Prejudgment Interest
Defendant asserts that the 5.5% prejudgment interest rate sought by Plaintiff is inapplicable. Defendant argues that the prejudgment interest rate in this case must be determined by the applicable federal postjudgment interest rate (which is governed by 28 U.S.C. § 1961 and is currently 3.33%) because Texas law provides that "[t]he prejudgment interest rate is equal to the postjudgment interest rate applicable at the time of judgment." See TEX. FIN. CODE § 304.103. Plaintiff responds that section 304.103 means the state postjudgment interest rate, not the federal rate. The Court concludes that the Fifth Circuit has decided this issue in favor of Plaintiff.
This Court has diversity jurisdiction over this case, and state law governs an award of prejudgment interest. Bituminous Cas. Corp. v. Vacuum Tanks, Inc., 75 F.3d 1048, 1057 (5th Cir. 1996). Texas law provides that the prejudgment interest rate is equal to the postjudgment interest rate applicable at the time of judgment. TEX. FIN. CODE § 304.103. The state postjudgment interest rate is determined by section 304.003(c) of the Finance Code, which provides that the postjudgment interest rate is (1) the prime rate as published by the Federal Reserve Bank of New York on the date of computation; (2) five percent a year if the prime rate as published by the Federal Reserve Bank of New York described by Subdivision (1) is less than five percent; or (3) 15 percent a year if the prime rate as published by the Federal Reserve Bank of New York described by Subdivision (1) is more than 15 percent. The consumer credit commissioner determines the postjudgment interest rate, see TEX. FIN. CODE § 304.003, and has determined the applicable rate for April 2005 to be 5.5%.

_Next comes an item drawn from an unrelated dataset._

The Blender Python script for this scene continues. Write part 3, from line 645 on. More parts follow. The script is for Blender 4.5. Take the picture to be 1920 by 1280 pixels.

Defendant's argument that the prejudgment interest rate should be the same as the federal postjudgment interest rate, which is determined by 28 U.S.C. § 1961, has been rejected by Fifth Circuit. In Harris v. Mickel, 15 F.3d 428 (5th Cir. 1994), the Fifth Circuit rejected a literal application of the Texas prejudgment interest statute, because it would result in an interest rate less than the mandatory minimum rate that would be applicable if the case were in Texas state court. Id. at 430 ("[T]he Texas Legislature surely did not intend for a plaintiff's `prejudgment interest rate [to] be the same as the rate of post-judgment interest' even when that rate in a given case is less than the designated ten percent merely because the case was brought in federal court.") (quoting Fed. Sav. Loan Ins. Corp. v. Tex. Real Estate Counselors, Inc., 955 F.2d 261, 270 (5th Cir. 1992)); see also Mitchell Energy Corp. v. Samson Resources Co., 80 F.3d 976, 986 (5th Cir. 1996). Accordingly, the Court will award prejudgment interest at the rate of 5.5%. The Court will issue a separate judgment in accordance with Rule 58.